Mientras en las sociedades llamadas ``primitivas'' (como las comunidades indígenas, por ejemplo) los niños están a cargo de todos y son la garantía del futuro y los ancianos son respetados, en la neobarbarie tecnocrática impuesta por la idea neoliberal de que sólo cuenta quien es un buen mercado y productivo, sobran los niños, los viejos, los enfermos, los inválidos, los defectuosos. El darwinismo social condena a la marginación, la miseria física y moral, e incluso a la muerte, a los que no rinden su tributo diario al lucro de pocos. La sociedad (y el Estado, que deja de lado su protección o la reduce al mínimo) los abandona a su terrible suerte, como en el caso de los ancianos de Río, por los cuales el Estado pagaba 18 dólares diarios. De este modo, los conceptos mismos de sociedad y de civilización son diariamente negados por la mundialización de un tipo de relaciones sociales y humanas en el cual, para decirlo con las palabras del lenguaje cotidiano de Estados Unidos, una persona ``vale'' lo que gana y nada más que eso, y quien no gana sino, por el contrario, cuesta, es un estorbo.
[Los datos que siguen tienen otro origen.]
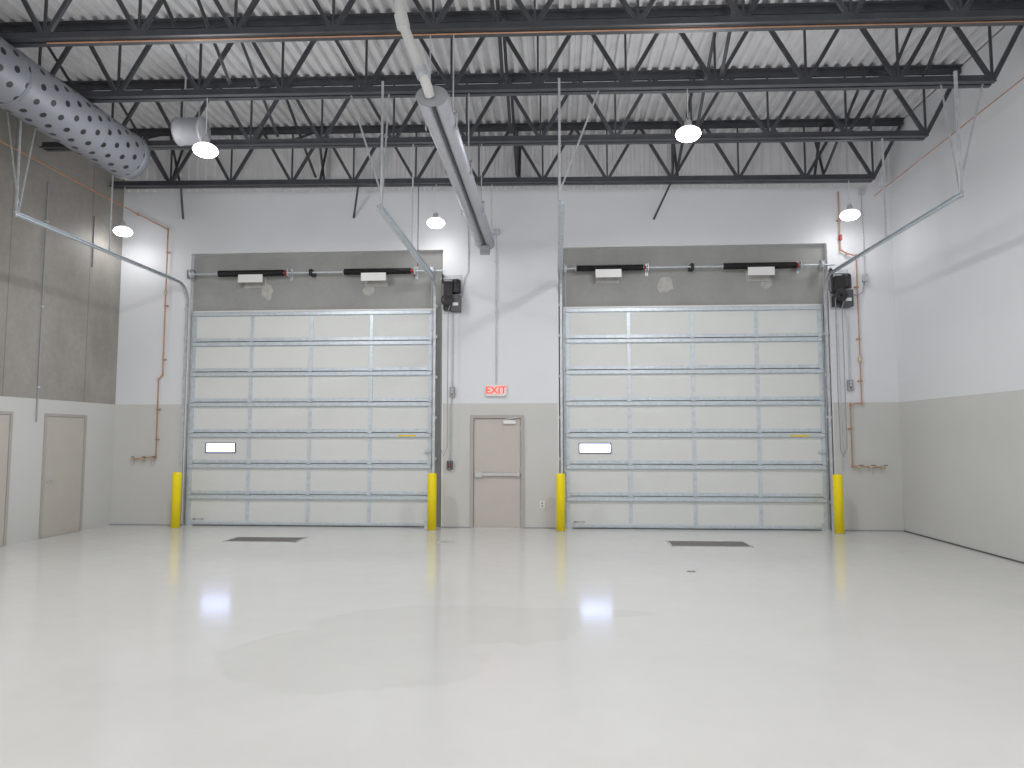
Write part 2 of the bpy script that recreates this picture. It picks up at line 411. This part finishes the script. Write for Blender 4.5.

Países enteros, como muchos de los africanos, comunidades enteras, como las nativas en todos los continentes, grandes sectores sociales, como los desocupados, son las víctimas de esta concepción que garantiza los derechos, las conquistas técnicas, el bienestar, sólo a una minoría y expulsa a todos los demás de la civilización, imponiendo un retroceso social y moral de siglos. La idea de solidaridad entre las distintas edades (los adultos que cuidan a los niños para preservar el porvenir y a los ancianos porque alguna vez ellos también serán viejos) o entre los habitantes de la ciudad y los del campo, o entre las zonas desarrolladas y las más pobres, o entre quienes tienen trabajo y quienes no lo logran, ha sido barrida por el neoliberalismo en nombre del ``sálvese quien pueda''. En este naufragio ético la vieja frase de ``primero las mujeres y los niños'' ha sido remplazada por ``primero los ricos'' (en dinero, en salud, en educación, en posibilidades) para los cuales trabaja el Estado, pues éste quita las subvenciones a la salud y a la educación pero se las da a los financieros, a los grandes empresarios, a los potentes de todo tipo .
Esa política altamente inmoral tiene efectos particularmente trágicos en nuestros países en los que, por lo general, la pirámide demográfica se caracteriza por una gran masa de niños y jóvenes aún improductivos, con el agravante de que la política económica y la terrible desigualdad en la distribución de la riqueza social, condenan también a los ancianos (jubilados y pensionados o no) y a los enfermos al más cruel destino. El nivel de una civilización se mide por cómo trata a sus mujeres, su niños, sus viejos, sus minorías de todo tipo. Un sistema que privilegia la macroeconomía y las finanzas abandonando a los débiles, no puede decirse civilizado.